This 27-July-2019 CNN report mentions:

The remote Pacific outcrop, called the Dokdo Islands in South Korea and the Takeshima Islands in Japan, made headlines Tuesday following an alleged violation of the airspace above them by a Russian jet.

but my question is not specifically about these island. Instead, I'd just like to ask if there has every been a case where two countries have ever jointly shared territorial waters of an island (or group of islands) that was not otherwise already inside either of their other territorial waters. The islands mentioned in the article are one geographical example, given for the purposes of clarity.

It's fine to speculate in this paticular case, but I'm only asking about any precedent of this, or why it may be impossible due to political issues or those of international law.

  • To clarify, you're asking about the territorial waters surrounding a disputed island?
    – Joe C
    Jul 28, 2019 at 9:09
  • @JoeC I have not stipulated that there must be a dispute, only that the countries cooperate in order to establish joint territorial waters around islands.
    – uhoh
    Jul 28, 2019 at 9:11
  • 1
    If you enlarge the question to count states, then Ellis Island is an fun case. Jul 28, 2019 at 11:35

2 Answers 2


The archipelago of the New Hebrides, which is now the country of Vanuatu, was a Franco-British condominium between 1906 and independence in 1980. The two powers therefore co-operated to establish territorial waters around the islands, which is your standard.

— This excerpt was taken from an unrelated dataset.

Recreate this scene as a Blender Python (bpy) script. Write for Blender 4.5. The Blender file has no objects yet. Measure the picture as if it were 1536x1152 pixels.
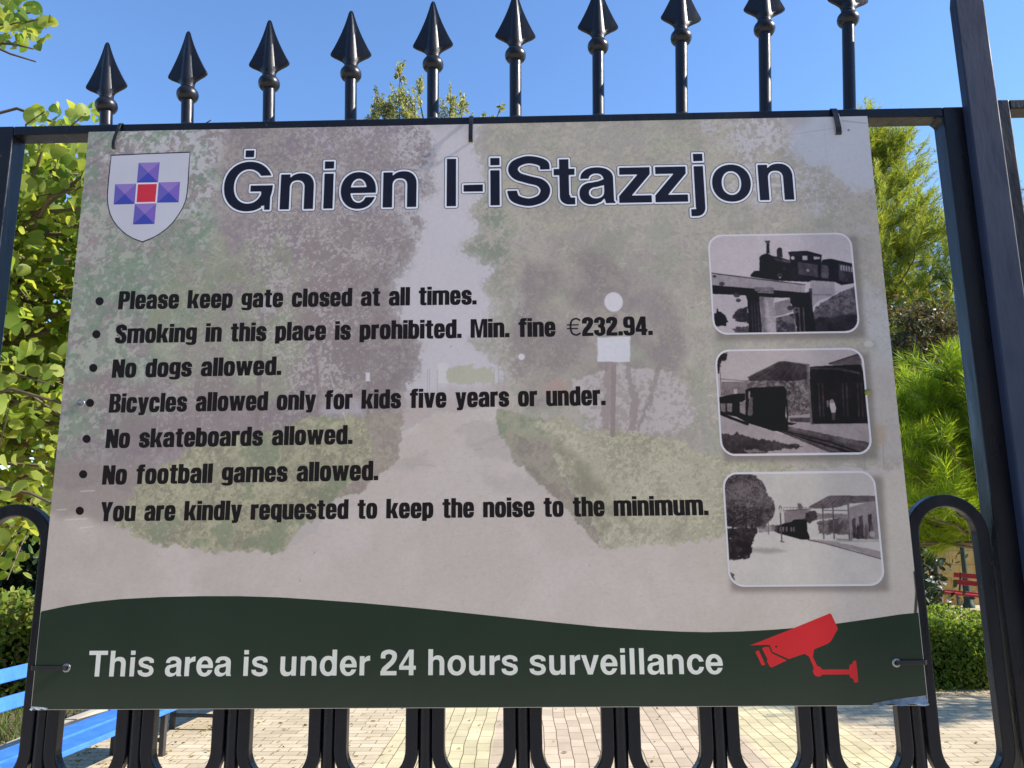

This model would in theory work much better in Liancourt Rocks/Dokdo/Takeshima than it did in the south Pacific, because the currently-disputed islets have a trivial indigenous population.

The same two powers also co-operated to a very limited extent in Newfoundland. The Treaty of Utrecht confirmed that this was a British island, but gave French fishermen limited rights in certain waters, the so-called French Shore.

You may also be interested in the landlocked condominium of Neutral Moresnet.


Apparently this is called a condominium, and the Wikipedia page provides the example of Pheasant Island, a tiny place on the border between France and Spain.

  • I learned a new word today, or usage at least. This definitely shows precedent for the joint territorial sharing of an island, but doesn't yet satisfy "...that was not otherwise already inside either of their other territorial waters." But it gets me closer. Thanks!